Vor allem ein großartiges Produkt und eine starke Marke. Ich kannte Woom vorher nicht, in England ist die Marke noch wenig bekannt, aber Freunde mit Kindern kannten sie alle. Was mich überzeugt hat, war die Kombination aus hoher Weiterempfehlung, Nachhaltigkeit durch hohen Wiederverkaufswert und der Wandel vom Direct-to-Consumer-Unternehmen hin zu einem echten Omnichannel-Anbieter. Dazu kommt ein stark besetztes Board mit erfahrenen Persönlichkeiten aus Retail, Private Equity und Industrie.
Trotzdem mussten Sie einen Turnaround einleiten.
Ja, im letzten Jahr haben wir einen deutlichen Millionenverlust gemacht. Inzwischen ist das Unternehmen wieder profitabel.
Wie stark hat Sie die Insolvenz des Zulieferers Sprick getroffen?
Am 7. Januar bekamen wir die Nachricht, dass Sprick Insolvenz angemeldet hat. Von einem Tag auf den anderen fehlten uns rund 60.000 bis 80.000 Fahrräder für die Saison. Das war ein Schockmoment. Aber unser Team hat sofort reagiert, Bestände neu verteilt, alternative Produktionspartner in den baltischen Staaten und Osteuropa gefunden – und sogar nochmal Ware von Sprick bekommen. So konnten wir die Saison erfolgreich meistern.
Wir haben den Umsatz in der ersten Jahreshälfte 2025 um 41 Prozent gesteigert und sind aktuell bei knapp 117 Millionen Euro Umsatz. Wir werden also dieses Jahr das beste Ergebnis der Firmengeschichte erzielen. Das war nur möglich, weil das gesamte Team sehr eng zusammengearbeitet hat – Vertrieb, Marketing, Supply Chain und Finanzen. Das hat mich begeistert.
Wo produziert Woom heute?
Unsere Produktion ist breit aufgestellt: Wir assemblieren in Asien, den baltischen Staaten und Polen. Das neue Laufrad wird in Portugal gefertigt.
Wie sehen Sie die aktuelle Marktsituation im Kinderradsegment?
Das Kindersegment war von der allgemeinen Fahrradkrise weniger betroffen.
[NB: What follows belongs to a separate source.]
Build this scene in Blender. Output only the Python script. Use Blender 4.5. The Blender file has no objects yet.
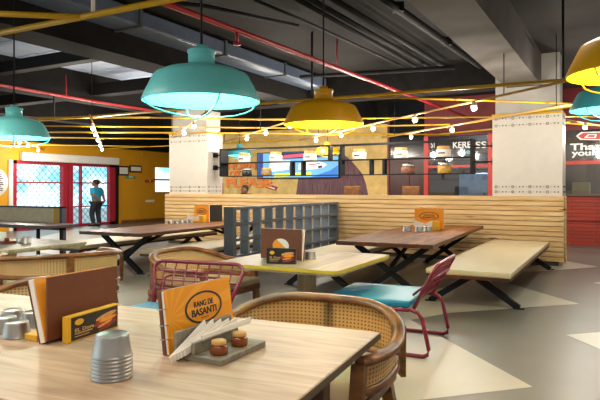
import bpy, bmesh, math, random
from mathutils import Vector, Matrix
random.seed(7)
PI = math.pi
SC = bpy.context.scene
COL = SC.collection
CAMH, F, HY = 1.45, 580.0, 188.0
TH = math.radians(29.0)
CS, SN = math.cos(TH), math.sin(TH)

# ------------------------------------------------------------------ measuring helpers
def B(u, v, z=0.0):                     # building axes (u along the slatted wall, v into the room) -> world
    return Vector((u*CS + v*SN, -u*SN + v*CS, z))
def uv_of(p): return (p.x*CS - p.y*SN, p.x*SN + p.y*CS)
def ray(px, py): return Vector(((px-300)/F, 1.0, (HY-py)/F))
def on_z(px, py, z): r = ray(px, py); t = (z-CAMH)/r.z; return Vector((0, 0, CAMH)) + r*t
def on_u(px, py, u): r = ray(px, py); t = u/(r.x*CS - SN); return Vector((0, 0, CAMH)) + r*t
def on_v(px, py, v): r = ray(px, py); t = v/(r.x*SN + CS); return Vector((0, 0, CAMH)) + r*t
def on_d(px, py, d): return Vector((0, 0, CAMH)) + ray(px, py)*d

# ------------------------------------------------------------------ materials
def lin(h):
    h = h.lstrip('#'); out = []
    for i in (0, 2, 4):
        c = int(h[i:i+2], 16)/255.0
        out.append(c/12.92 if c <= 0.04045 else ((c+0.055)/1.055)**2.4)
    return (out[0], out[1], out[2], 1.0)
MATS = {}
def base_mat(name):
    m = bpy.data.materials.new(name); m.use_nodes = True
    nt = m.node_tree; b = nt.nodes['Principled BSDF']; MATS[name] = m
    return m, nt, b
def plain(name, col, rough=0.6, metal=0.0, noise=0.08, nscale=6.0, bump=0.0, spec=.5):
    m, nt, b = base_mat(name)
    c = lin(col)
    b.inputs['Roughness'].default_value = rough; b.inputs['Metallic'].default_value = metal; b.inputs['Specular IOR Level'].default_value = spec
    tc = nt.nodes.new('ShaderNodeTexCoord'); n = nt.nodes.new('ShaderNodeTexNoise')
    n.inputs['Scale'].default_value = nscale; n.inputs['Detail'].default_value = 4
    nt.links.new(tc.outputs['Object'], n.inputs['Vector'])
    r = nt.nodes.new('ShaderNodeValToRGB')
    lo, hi = 1-noise, 1+noise
    r.color_ramp.elements[0].position = .3; r.color_ramp.elements[1].position = .7
    r.color_ramp.elements[0].color = (c[0]*lo, c[1]*lo, c[2]*lo, 1)
    r.color_ramp.elements[1].color = (min(1, c[0]*hi), min(1, c[1]*hi), min(1, c[2]*hi), 1)
    nt.links.new(n.outputs['Fac'], r.inputs['Fac']); nt.links.new(r.outputs['Color'], b.inputs['Base Color'])
    if bump:
        bp = nt.nodes.new('ShaderNodeBump'); bp.inputs['Strength'].default_value = bump
        nt.links.new(n.outputs['Fac'], bp.inputs['Height']); nt.links.new(bp.outputs['Normal'], b.inputs['Normal'])
    return m
def wood(name, c1, c2, stretch=(1, 12, 12), scale=1.6, rough=0.5, island=0.0, knots=None, planks=None):
    m, nt, b = base_mat(name); b.inputs['Roughness'].default_value = rough
    N, L = nt.nodes, nt.links
    tc = N.new('ShaderNodeTexCoord'); mp = N.new('ShaderNodeMapping'); mp.inputs['Scale'].default_value = stretch
    L.new(tc.outputs['Object'], mp.inputs['Vector'])
    geo = N.new('ShaderNodeNewGeometry')
    vec = mp.outputs['Vector']
    if island:
        mul = N.new('ShaderNodeMath'); mul.operation = 'MULTIPLY'; mul.inputs[1].default_value = 37.0
        L.new(geo.outputs['Random Per Island'], mul.inputs[0])
        add = N.new('ShaderNodeVectorMath'); add.operation = 'ADD'
        L.new(vec, add.inputs[0]); L.new(mul.outputs[0], add.inputs[1]); vec = add.outputs[0]
    n = N.new('ShaderNodeTexNoise'); n.inputs['Scale'].default_value = scale; n.inputs['Detail'].default_value = 6
    n.inputs['Distortion'].default_value = .6
    L.new(vec, n.inputs['Vector'])
    r = N.new('ShaderNodeValToRGB'); r.color_ramp.elements[0].position = .32; r.color_ramp.elements[1].position = .68
    r.color_ramp.elements[0].color = lin(c1); r.color_ramp.elements[1].color = lin(c2)
    L.new(n.outputs['Fac'], r.inputs['Fac']); out = r.outputs['Color']
    def tint(fac, lo, hi, col):
        mr = N.new('ShaderNodeMapRange'); mr.inputs['To Min'].default_value = lo; mr.inputs['To Max'].default_value = hi
        L.new(fac, mr.inputs['Value'])
        hs = N.new('ShaderNodeHueSaturation'); L.new(mr.outputs[0], hs.inputs['Value']); L.new(col, hs.inputs['Color'])
        return hs.outputs['Color']
    if island: out = tint(geo.outputs['Random Per Island'], 1-island, 1+island, out)
    if planks:                                             # boards side by side along local x or y
        axis, width = planks
        sp = N.new('ShaderNodeSeparateXYZ'); L.new(tc.outputs['Object'], sp.inputs[0])
        dv = N.new('ShaderNodeMath'); dv.operation = 'DIVIDE'; dv.inputs[1].default_value = width
        L.new(sp.outputs[axis], dv.inputs[0])
        fl = N.new('ShaderNodeMath'); fl.operation = 'FLOOR'; L.new(dv.outputs[0], fl.inputs[0])
        wn = N.new('ShaderNodeTexWhiteNoise'); wn.noise_dimensions = '1D'; L.new(fl.outputs[0], wn.inputs['W'])
        out = tint(wn.outputs['Value'], .82, 1.15, out)
    if knots:
        mp2 = N.new('ShaderNodeMapping'); mp2.inputs['Scale'].default_value = knots[1]; L.new(tc.outputs['Object'], mp2.inputs['Vector'])
        vo = N.new('ShaderNodeTexVoronoi'); vo.inputs['Scale'].default_value = 1.0; L.new(mp2.outputs[0], vo.inputs['Vector'])
        kr = N.new('ShaderNodeValToRGB'); kr.color_ramp.elements[0].position = .05; kr.color_ramp.elements[1].position = .13
        kr.color_ramp.elements[0].color = (1, 1, 1, 1); kr.color_ramp.elements[1].color = (0, 0, 0, 1)
        L.new(vo.outputs['Distance'], kr.inputs['Fac'])
        mx = N.new('ShaderNodeMix'); mx.data_type = 'RGBA'; L.new(kr.outputs['Color'], mx.inputs['Factor'])
        L.new(out, mx.inputs[6]); mx.inputs[7].default_value = lin(knots[0]); out = mx.outputs[2]
    L.new(out, b.inputs['Base Color'])
    return m
def emit(name, col, strength):
    m, nt, b = base_mat(name)
    b.inputs['Base Color'].default_value = lin(col); b.inputs['Emission Color'].default_value = lin(col)
    b.inputs['Emission Strength'].default_value = strength
    return m
def glassy(name, tint, transp=.85, rough=.05):
    m, nt, b = base_mat(name); N, L = nt.nodes, nt.links
    tr = N.new('ShaderNodeBsdfTransparent'); tr.inputs['Color'].default_value = lin(tint)
    N.remove(b); b = N.new('ShaderNodeBsdfGlossy'); b.inputs['Roughness'].default_value = rough
    mx = N.new('ShaderNodeMixShader'); mx.inputs[0].default_value = 1-transp
    L.new(tr.outputs[0], mx.inputs[1]); L.new(b.outputs[0], mx.inputs[2]); L.new(mx.outputs[0], N['Material Output'].inputs['Surface'])
    return m
def cane_mat(name, n_u=1.0):
    m, nt, b = base_mat(name); N, L = nt.nodes, nt.links; b.inputs['Roughness'].default_value = .6
    tc = N.new('ShaderNodeTexCoord'); sp = N.new('ShaderNodeSeparateXYZ'); L.new(tc.outputs['UV'], sp.inputs[0])
    def wav(o, k):
        a = N.new('ShaderNodeMath'); a.operation = 'MULTIPLY'; a.inputs[1].default_value = k; L.new(o, a.inputs[0])
        s = N.new('ShaderNodeMath'); s.operation = 'SINE'; L.new(a.outputs[0], s.inputs[0]); return s.outputs[0]
    p = N.new('ShaderNodeMath'); p.operation = 'ADD'; L.new(wav(sp.outputs[0], 2*PI/.026), p.inputs[0]); L.new(wav(sp.outputs[1], 2*PI/.022), p.inputs[1])
    r = N.new('ShaderNodeValToRGB'); e = r.color_ramp.elements
    e[0].position = .55; e[0].color = lin('#e4c896'); e[1].position = .95; e[1].color = lin('#8a6236')
    mr = N.new('ShaderNodeMapRange'); mr.inputs['From Min'].default_value = -2; mr.inputs['From Max'].default_value = 2; L.new(p.outputs[0], mr.inputs['Value'])
    L.new(mr.outputs[0], r.inputs['Fac'])
    n = N.new('ShaderNodeTexNoise'); n.inputs['Scale'].default_value = 3; L.new(tc.outputs['UV'], n.inputs['Vector'])
    hs = N.new('ShaderNodeHueSaturation'); m2 = N.new('ShaderNodeMapRange'); m2.inputs['To Min'].default_value = .8; m2.inputs['To Max'].default_value = 1.2
    L.new(n.outputs['Fac'], m2.inputs['Value']); L.new(m2.outputs[0], hs.inputs['Value']); L.new(r.outputs[0], hs.inputs['Color'])
    L.new(hs.outputs[0], b.inputs['Base Color'])
    bp = N.new('ShaderNodeBump'); bp.inputs['Strength'].default_value = .4; bp.invert = True; L.new(mr.outputs[0], bp.inputs['Height']); L.new(bp.outputs[0], b.inputs['Normal'])
    return m
def rays_mat(name, c1, c2, cx, cz):
    m, nt, b = base_mat(name); N, L = nt.nodes, nt.links; b.inputs['Roughness'].default_value = .35
    tc = N.new('ShaderNodeTexCoord'); sp = N.new('ShaderNodeSeparateXYZ'); L.new(tc.outputs['Object'], sp.inputs[0])
    def sub(o, k):
        a = N.new('ShaderNodeMath'); a.operation = 'SUBTRACT'; a.inputs[1].default_value = k; L.new(o, a.inputs[0]); return a.outputs[0]
    at = N.new('ShaderNodeMath'); at.operation = 'ARCTAN2'; L.new(sub(sp.outputs[2], cz), at.inputs[0]); L.new(sub(sp.outputs[0], cx), at.inputs[1])
    mu = N.new('ShaderNodeMath'); mu.operation = 'MULTIPLY'; mu.inputs[1].default_value = 16; L.new(at.outputs[0], mu.inputs[0])
    si = N.new('ShaderNodeMath'); si.operation = 'SINE'; L.new(mu.outputs[0], si.inputs[0])
    r = N.new('ShaderNodeValToRGB'); e = r.color_ramp.elements; e[0].position = .35; e[1].position = .65; e[0].color = lin(c1); e[1].color = lin(c2)
    L.new(si.outputs[0], r.inputs['Fac']); L.new(r.outputs[0], b.inputs['Base Color'])
    return m

M = {}
M['floor_dark'] = plain('floor_dark', '#6b645b', .36, noise=.10, nscale=1.3)
M['floor_light'] = plain('floor_light', '#bbb2a1', .34, noise=.06, nscale=1.5)
M['pine'] = wood('pine_slats', '#cda46a', '#e6c692', (1.2, 14, 14), 1.5, .55, island=.10, knots=('#6b4420', (.9, 5, 5.5)))
M['skirt'] = plain('skirting_grey', '#4a453e', .6)
M['yellow_wall'] = plain('yellow_wall', '#d99a10', .6, noise=.05, nscale=.6)
M['ceil_dark'] = plain('ceiling_dark', '#262423', .8, noise=.35, nscale=.9, spec=.15)
M['ceil_light'] = plain('ceiling_pale', '#c0d0e8', .45, noise=.10, nscale=.7)  # bluish daylight tint put into the sheet colour
M['ceil_mid'] = plain('ceiling_mid', '#35322f', .8, noise=.3, nscale=.8, spec=.15)
M['beam_dark'] = plain('beam_dark', '#1e1c1b', .8, noise=.15, spec=.1)
M['beam_grey'] = plain('beam_grey', '#66615c', .8, noise=.15, nscale=2, spec=.1)
M['duct'] = plain('duct_grey', '#5d6b80', .4, noise=.1)
M['black'] = plain('black_metal', '#141517', .65, noise=.05, spec=.25)
M['conduit'] = plain('conduit_black', '#202023', .7, noise=.1, spec=.25)
M['red_pipe'] = plain('red_pipe', '#b01c24', .35, noise=.05)
M['yellow_pipe'] = plain('yellow_pipe', '#cfa00e', .4, noise=.05)
M['column'] = plain('column_panel', '#cdc6ba', .6, noise=.03)
M['concrete'] = plain('concrete_pale', '#b3aea6', .8, noise=.12, nscale=3, bump=.1)
M['pattern'] = plain('pattern_black', '#2c2a2a', .6)
M['mural'] = plain('mural_plaster', '#d9ba77', .8, noise=.16, nscale=5)
M['mural_dark'] = wood('mural_mauve', '#54394a', '#7d6068', (14, 14, 1.2), 2.5, .8)
M['mural_blue'] = plain('mural_blue', '#5b9fd0', .7)
M['mural_red'] = plain('mural_red', '#a8323c', .7)
M['letters_orange'] = plain('letters_orange', '#f28c3c', .6, noise=.12, nscale=8)
M['letters_brown'] = plain('letters_outline', '#8a5a32', .7)
M['maroon'] = plain('maroon_wall', '#6a1218', .45, noise=.08)
M['maroon_dark'] = plain('maroon_panel', '#3c0d10', .35, noise=.1)
M['black_gloss'] = plain('black_gloss', '#14161a', .15)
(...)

Dennoch hat sich der Markt verändert: Eltern achten stärker auf Ergonomie, unternehmensseitig nimmt die Digitalisierung der Prozesse zu und auch in der Logistik steigen die Anforderungen. Wir waren im Direct-to-Consumer-Bereich früh gut aufgestellt, im B2B-Bereich müssen wir noch zulegen.
Welche Themen treiben Sie aktuell besonders um?
Ganz klar: der US-Markt. Dort wachsen wir zwar über B2B, verlieren aber im Direct-to-Consumer-Geschäft. Daran arbeite ich derzeit intensiv. Deutschland ist unser größter Markt, Polen wächst stark, und in den USA verkaufen wir derzeit rund 70.000 Räder pro Jahr. Dort gibt es ernstzunehmende Wettbewerber, vor allem durch starkes, emotionales Marketing – das nehmen wir uns durchaus zum Vorbild.
Welche Rolle spielt das neu vorgestellte Laufrad Wow im Sortiment?
Wir wollen Kinder noch früher ans Radfahren heranführen. Unser Ziel ist, 100.000 Einheiten dieses Einstiegsprodukts zu verkaufen – wahrscheinlich bis 2030. Es geht dabei weniger um Umsatz, sondern um Bindung: Wir wollen die komplette Radfahrreise vom ersten Laufrad bis zum Teenager begleiten.
Die Gründer Christian Bezdeka und Markus Ihlenfeld sind weiterhin beteiligt. Welche Rolle spielen sie heute?
Sie sind mit knapp 50 Prozent am Unternehmen beteiligt, haben kürzlich ihre neue Marke mit ins Woom-Office geholt und sind wichtige Mentoren. Wir tauschen uns regelmäßig aus. Sie bringen Ideen ein, helfen beim Marktverständnis und sind einfach großartige Sparringspartner.